THE HAGUE, Netherlands—Dutch brewer Heineken announced on Monday it was pulling out of Russia, becoming the latest Western firm to exit the country in the wake of Moscow’s invasion of Ukraine.
The beer company had already halted the sale and production of its Heineken brand in Russia, as well as suspended new investments and exports to the country earlier this month.
“We are shocked and deeply saddened to watch the war in Ukraine continue to unfold and intensify,” Heineken said in a statement.
“Following the previously announced strategic review of our operations, we have concluded that Heineken’s ownership of the business in Russia is no longer sustainable nor viable in the current environment,” the statement said.
“As a result, we have decided to leave Russia.”
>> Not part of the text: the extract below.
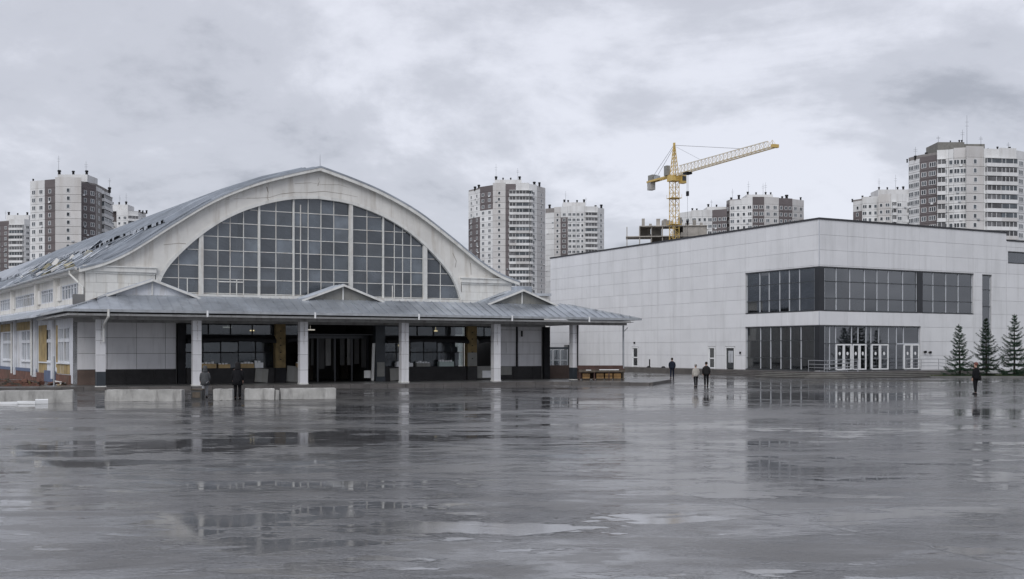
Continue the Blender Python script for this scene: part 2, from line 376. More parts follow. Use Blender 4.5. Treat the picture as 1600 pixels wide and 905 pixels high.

Heineken said it would aim for an “orderly transfer” of its business to a new owner in compliance with international and local laws and would not take any profit from the transaction, which will cost the company 400 million euros ($438 million) in exceptional charges.
The company said it would continue on reduced operations during a transition period to reduce the risk of nationalization and “ensure the ongoing safety and wellbeing of our employees.”
“In all circumstances we guarantee the salaries of our 1,800 employees will be paid to the end of 2022 and will do our utmost to safeguard their future employment.”
Hundreds of Western firms have closed shops and offices in Russia since the war started, a list that includes famous names such as Ikea, Coca-Cola and MacDonald’s.